Tony Abbott has told Australia’s spy chief to “think again” about his analysis that people become terrorists because they adhere to a violent interpretation of Sunni Islam, not because they are refugees.
The former prime minister used an interview on 2GB on Wednesday afternoon to declare too many people “pussyfoot around the fact that just about every terrorist incident of recent times involves someone killing in the name of Islam”.
“We’ve had three terrorist attacks in Australia and all three of them involved either people claiming to be refugees or the children of refugees,” Abbott said. “I think that the Asio director really needs to think again on this issue.
“I don’t think public officials help the debate by denying the facts.”
The chief of the Australian Security and Intelligence Organisation, Duncan Lewis, has come under intense pressure from conservative commentators, including the News Corp columnist and Sky News broadcaster Andrew Bolt, after his response to questions from the One Nation leader, Pauline Hanson, on 26 May about whether there was a connection between terrorism and refugees.
The Asio chief told Hanson at Senate estimates last week he had no evidence of any connection. He said the source of terrorism wasn’t Australia’s refugee program but “radical Sunni Islam”.
With Bolt and Hanson campaigning, Lewis made himself available for a rare public interview with the ABC on Wednesday morning.
Lewis stood by the evidence he gave last week but provided some more context.
“We have had tens of thousands of refugees come to Australia over the last decade or so and a very few of them have become subjects of interest for Asio and have been involved in terrorist planning,” the Asio chief said.
“I’m not denying that. I’ve not said that there are no terrorists who have not been refugees or who have not been the sons and daughters of refugees born in this country.
“But the context is very important. The reason they are terrorists is not because they are refugees but because of the violent, extremist interpretation of Sunni Islam that they have adopted.”
Lewis said sons and daughters of refugees were “in the group that have resorted to radicalisation but I think it is very wrong to say that it is because of their refugee status”.
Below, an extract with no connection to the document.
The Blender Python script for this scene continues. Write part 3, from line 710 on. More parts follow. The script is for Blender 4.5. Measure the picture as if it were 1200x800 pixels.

“They are radicalised for different reasons,” he said.
His observations were backed up on Wednesday by the Australian federal police commissioner, Andrew Colvin.
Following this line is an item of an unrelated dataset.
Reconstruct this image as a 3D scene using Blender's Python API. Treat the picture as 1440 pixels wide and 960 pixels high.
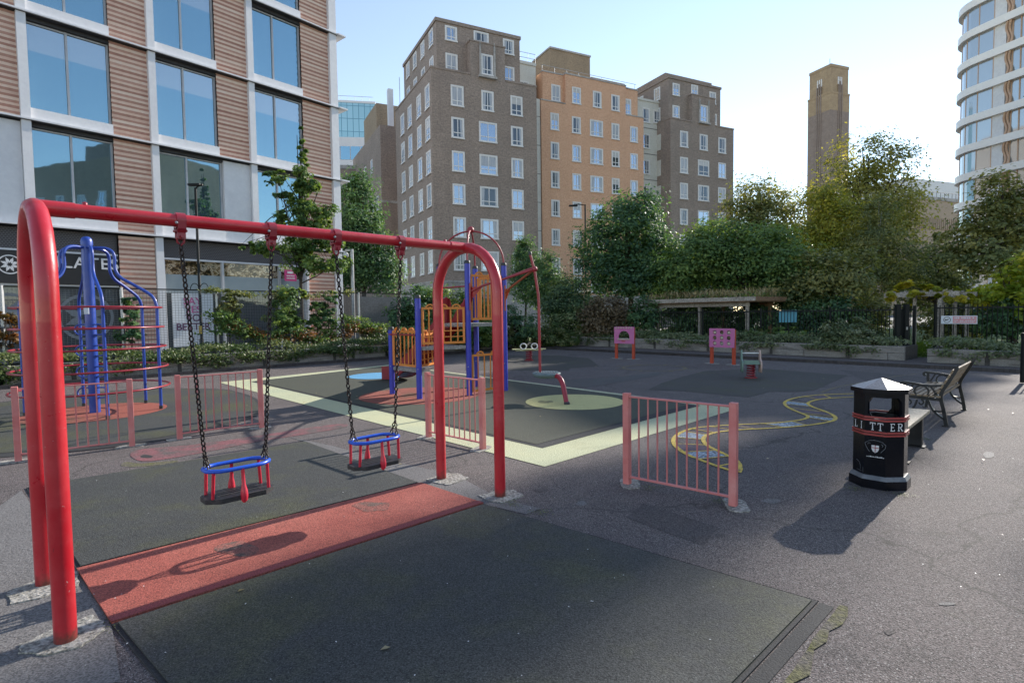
import bpy, math, random
import numpy as np
from mathutils import Matrix, Vector

# ------------------------------------------------------------------ scene, camera, light
for o in list(bpy.data.objects): bpy.data.objects.remove(o, do_unlink=True)
SC = bpy.context.scene
COL = SC.collection
R = math.radians
EYE = 1.7                       # camera height above the playground
FOC = 790.0                     # focal length in pixels of a 1440 px wide picture
PITCH = math.atan(39.0 / FOC); ROLL = math.atan(-0.014)

cam_d = bpy.data.cameras.new('camera'); cam = bpy.data.objects.new('camera', cam_d); COL.objects.link(cam)
cam_d.sensor_width = 36; cam_d.lens = FOC / 1440 * 36; cam_d.clip_start = 0.05; cam_d.clip_end = 3000
_f = np.array([0, math.cos(PITCH), -math.sin(PITCH)]); _r = np.array([1., 0, 0]); _d = np.cross(_f, _r)
_R = math.cos(ROLL) * _r - math.sin(ROLL) * _d; _D = math.sin(ROLL) * _r + math.cos(ROLL) * _d
cam.matrix_world = Matrix(((_R[0], -_D[0], -_f[0], 0), (_R[1], -_D[1], -_f[1], 0), (_R[2], -_D[2], -_f[2], EYE), (0, 0, 0, 1)))
SC.camera = cam

SUN_AZ = 46.0; SUN_EL = 26.0
W = bpy.data.worlds.new('World'); SC.world = W; W.use_nodes = True
nt = W.node_tree; nt.nodes.clear()
sky = nt.nodes.new('ShaderNodeTexSky'); sky.sky_type = 'NISHITA'; sky.sun_disc = False
sky.sun_elevation = R(SUN_EL); sky.sun_rotation = R(SUN_AZ); sky.altitude = 50; sky.air_density = 1.0; sky.dust_density = 0.0; sky.ozone_density = 1.5
bg = nt.nodes.new('ShaderNodeBackground'); bg.inputs['Strength'].default_value = 0.112
wo = nt.nodes.new('ShaderNodeOutputWorld')
hs = nt.nodes.new('ShaderNodeHueSaturation'); hs.inputs['Saturation'].default_value = 0.9; wb = nt.nodes.new('ShaderNodeMix'); wb.data_type = 'RGBA'; wb.blend_type = 'MULTIPLY'; wb.inputs[0].default_value = 1.0; wb.inputs[7].default_value = (1.08, 1.0, 0.94, 1)
nt.links.new(sky.outputs[0], hs.inputs['Color']); nt.links.new(hs.outputs[0], wb.inputs[6]); nt.links.new(wb.outputs[2], bg.inputs[0]); nt.links.new(bg.outputs[0], wo.inputs[0])
sl = bpy.data.lights.new('sun', 'SUN'); sl.energy = 3.0; sl.angle = R(0.53); sl.color = (1.0, 0.93, 0.84)
sun = bpy.data.objects.new('sun', sl); COL.objects.link(sun)
_s = Vector((math.sin(R(SUN_AZ)) * math.cos(R(SUN_EL)), math.cos(R(SUN_AZ)) * math.cos(R(SUN_EL)), math.sin(R(SUN_EL))))
sun.rotation_euler = _s.to_track_quat('Z', 'Y').to_euler()
SC.view_settings.view_transform = 'Standard'; SC.view_settings.look = 'None'
SC.view_settings.exposure = 1.36; SC.view_settings.gamma = 1.0
SC.render.film_transparent = False
try:
    SC.cycles.max_bounces = 6; SC.cycles.transparent_max_bounces = 8; SC.cycles.caustics_reflective = False; SC.cycles.caustics_refractive = False
except Exception: pass

# ------------------------------------------------------------------ survey helpers (sight line -> place in the world)
_RW = np.array([_R, _D, _f])
def ray(px, py): return _RW.T @ np.array([(px - 720) / FOC, (py - 480) / FOC, 1.0])
def gp(px, py, z=0.0):
    d = ray(px, py); t = (z - EYE) / d[2]; return (t * d[0], t * d[1])
def at(px, py, Y):
    d = ray(px, py); t = Y / d[1]; return (t * d[0], Y, EYE + t * d[2])

# ------------------------------------------------------------------ objects
def tag(o, label=None, cat=None, group=None, kind=None):
    if label: o['label'] = label
    if cat: o['category'] = cat
    if group: o['group'] = group
    if kind: o['kind'] = kind
    return o
def empty(name, loc=(0, 0, 0), rz=0.0, label=None, cat=None, group=None):
    o = bpy.data.objects.new(name, None); COL.objects.link(o)
    o.location = loc; o.rotation_euler = (0, 0, rz); o.empty_display_size = 0.2
    return tag(o, label, cat, group)
def kids(o): return [c for c in bpy.data.objects if c.parent == o]
def copy_tree(o, parent=None):
    c = o.copy(); COL.objects.link(c)
    if parent is not None: c.parent = parent
    for ch in kids(o): copy_tree(ch, c)
    return c
def put(mesh, name, parent=None, loc=(0, 0, 0), rot=(0, 0, 0), scale=None):
    o = bpy.data.objects.new(name, mesh); COL.objects.link(o)
    if parent is not None: o.parent = parent
    o.location = loc; o.rotation_euler = rot
    if scale: o.scale = scale
    return o

class MB:
    def __init__(s): s.v = []; s.f = []; s.sm = []; s.mi = []; s.cur = 0
    def poly(s, pts, smooth=False):
        b = len(s.v); s.v += [tuple(p) for p in pts]; s.f.append(tuple(range(b, b + len(pts)))); s.sm.append(smooth); s.mi.append(s.cur); return s
    def _add(s, vs, fs, smooth=False):
        b = len(s.v); s.v += [tuple(p) for p in vs]
        for f in fs: s.f.append(tuple(b + i for i in f)); s.sm.append(smooth); s.mi.append(s.cur)
        return s
    def box(s, c, d, rot=None):
        x, y, z = d[0] / 2, d[1] / 2, d[2] / 2
        vs = [Vector((i * x, j * y, k * z)) for k in (-1, 1) for j in (-1, 1) for i in (-1, 1)]
        if rot is not None: vs = [rot @ v for v in vs]
        vs = [v + Vector(c) for v in vs]
        return s._add(vs, [(0, 2, 3, 1), (4, 5, 7, 6), (0, 1, 5, 4), (2, 6, 7, 3), (0, 4, 6, 2), (1, 3, 7, 5)])
    def bx(s, x0, x1, y0, y1, z0, z1): return s.box(((x0 + x1) / 2, (y0 + y1) / 2, (z0 + z1) / 2), (abs(x1 - x0), abs(y1 - y0), abs(z1 - z0)))
    def bar(s, p, q, w, h, up=(0, 0, 1)):
        p = Vector(p); q = Vector(q); t = (q - p); L = t.length; t.normalize()
        u = Vector(up)
        if abs(t.dot(u)) > 0.98: u = Vector((1, 0, 0))
        a = t.cross(u).normalized(); b = a.cross(t)
        return s.box((p + q) / 2, (L, w, h), Matrix((t, a, b)).transposed())
    def strip(s, pts, w, th, nrm):
        """flat bar of width w following pts, thickness th along the axis nrm"""
        n = Vector(nrm).normalized(); P = [Vector(p) for p in pts]; rows = []
        for i, p in enumerate(P):
            t = (P[min(i + 1, len(P) - 1)] - P[max(i - 1, 0)]).normalized(); a = n.cross(t).normalized()
            rows.append([p + a * w / 2 + n * th / 2, p - a * w / 2 + n * th / 2, p - a * w / 2 - n * th / 2, p + a * w / 2 - n * th / 2])
        vs = [v for r in rows for v in r]; fs = []
        for i in range(len(P) - 1):
            for k in range(4): fs.append((4 * i + k, 4 * i + (k + 1) % 4, 4 * i + 4 + (k + 1) % 4, 4 * i + 4 + k))
        m = 4 * (len(P) - 1); fs += [(3, 2, 1, 0), (m, m + 1, m + 2, m + 3)]
        return s._add(vs, fs)
    def tube(s, pts, r, n=10, closed=False, cap=True):
        P = [Vector(p) for p in pts]; N = len(P)
        rr = r if isinstance(r, (list, tuple)) else [r] * N
        ts = []
        for i in range(N):
            if closed: t = P[(i + 1) % N] - P[i - 1]
            else: t = P[min(i + 1, N - 1)] - P[max(i - 1, 0)]
            ts.append(t.normalized())
        a = ts[0].orthogonal().normalized(); rows = []
        for i in range(N):
            a = (a - ts[i] * a.dot(ts[i])); a = a.normalized() if a.length > 1e-6 else ts[i].orthogonal().normalized()
            b = ts[i].cross(a)
            rows.append([P[i] + (a * math.cos(2 * math.pi * k / n) + b * math.sin(2 * math.pi * k / n)) * rr[i] for k in range(n)])
        vs = [v for q in rows for v in q]; fs = []
        for i in range(N if closed else N - 1):
            j = (i + 1) % N
            for k in range(n): fs.append((i * n + k, i * n + (k + 1) % n, j * n + (k + 1) % n, j * n + k))
        s._add(vs, fs, True)
        if cap and not closed:
            s.poly(list(reversed(rows[0]))); s.poly(rows[-1])
        return s
    def lathe(s, prof, n=16, c=(0, 0, 0), smooth=True, ph=0.0):
        rows = [[(c[0] + r * math.cos(2 * math.pi * k / n + ph), c[1] + r * math.sin(2 * math.pi * k / n + ph), c[2] + z) for k in range(n)] for r, z in prof]
        vs = [v for q in rows for v in q]; fs = []
        for i in range(len(prof) - 1):
            for k in range(n): fs.append((i * n + k, i * n + (k + 1) % n, (i + 1) * n + (k + 1) % n, (i + 1) * n + k))
        s._add(vs, fs, smooth)
        s.poly(list(reversed(rows[0]))); s.poly(rows[-1]); return s
    def prism(s, xy, z0, z1, top=True, bottom=True):
        n = len(xy)
        ar = sum(xy[i][0] * xy[(i + 1) % n][1] - xy[(i + 1) % n][0] * xy[i][1] for i in range(n))
        if ar < 0: xy = list(reversed(xy))
        for i in range(n):
            p, q = xy[i], xy[(i + 1) % n]; s.poly([(p[0], p[1], z0), (q[0], q[1], z0), (q[0], q[1], z1), (p[0], p[1], z1)])
        if top: s.poly([(p[0], p[1], z1) for p in xy])
        if bottom: s.poly([(p[0], p[1], z0) for p in reversed(xy)])
        return s
    def ball(s, c, r, n=12, m=8):
        if not isinstance(r, (tuple, list)): r = (r, r, r)
        vs = []; fs = []
        for i in range(m + 1):
            th = math.pi * i / m
            for k in range(n): vs.append((c[0] + r[0] * math.sin(th) * math.cos(2 * math.pi * k / n), c[1] + r[1] * math.sin(th) * math.sin(2 * math.pi * k / n), c[2] + r[2] * math.cos(th)))
        for i in range(m):
            for k in range(n): fs.append((i * n + k, (i + 1) * n + k, (i + 1) * n + (k + 1) % n, i * n + (k + 1) % n))
        return s._add(vs, fs, True)
    def mesh(s, name, mats, inv=None):
        me = bpy.data.meshes.new(name)
        vs = s.v if inv is None else [tuple(inv @ Vector(v)) for v in s.v]
        me.from_pydata(vs, [], s.f); me.update()
        me.polygons.foreach_set('use_smooth', s.sm)
        if not isinstance(mats, (list, tuple)): mats = [mats]
        for m in mats: me.materials.append(m)
        me.polygons.foreach_set('material_index', s.mi)
        # box-projected UVs in metres
        uv = me.uv_layers.new(name='UVMap'); nl = len(me.loops)
        co = np.empty(len(me.vertices) * 3); me.vertices.foreach_get('co', co); co = co.reshape(-1, 3)
        vi = np.empty(nl, dtype=np.int32); me.loops.foreach_get('vertex_index', vi)
        pn = np.empty(len(me.polygons) * 3); me.polygons.foreach_get('normal', pn); pn = pn.reshape(-1, 3)
        lt = np.empty(len(me.polygons), dtype=np.int32); me.polygons.foreach_get('loop_total', lt)
        ln = np.repeat(pn, lt, axis=0); p = co[vi]
        t = np.stack([-ln[:, 1], ln[:, 0]], 1); l = np.linalg.norm(t, axis=1); l[l < 1e-6] = 1; t /= l[:, None]
        u = (t * p[:, :2]).sum(1); v = p[:, 2].copy(); h = np.abs(ln[:, 2]) > 0.7
        u[h] = p[h, 0]; v[h] = p[h, 1]
        uv.data.foreach_set('uv', np.stack([u, v], 1).ravel())
        return me
    def build(s, name, mats, parent=None, world=False, bevel=0.0):
        inv = None
        if world and parent is not None:
            r = parent; m = Matrix.Identity(4)
            while r is not None: m = Matrix.Translation(r.location) @ Matrix.Rotation(r.rotation_euler[2], 4, 'Z') @ m; r = r.parent
            inv = m.inverted()
        o = put(s.mesh(name, mats, inv), name, parent)
        if bevel:
            b = o.modifiers.new('bevel', 'BEVEL'); b.width = bevel; b.segments = 2; b.limit_method = 'ANGLE'; b.angle_limit = R(40)
        return o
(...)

Colvin told the National Press Club: “The challenge that we’re dealing with is, by and large, a radical interpretation of Sunni Islam.”
The AFP commissioner said he was concerned about a tendency in Australia to reduce the conversation about terrorism to “absolutes.”
“The world we live in, the world that Asio lives in, is far more nuanced than that,” Colvin said.
Abbott, however, suggested there was no place for nuance in the debate. “Islam has to face up to this,” he said. “We can’t make excuses for this evil. It has no place in the modern world.”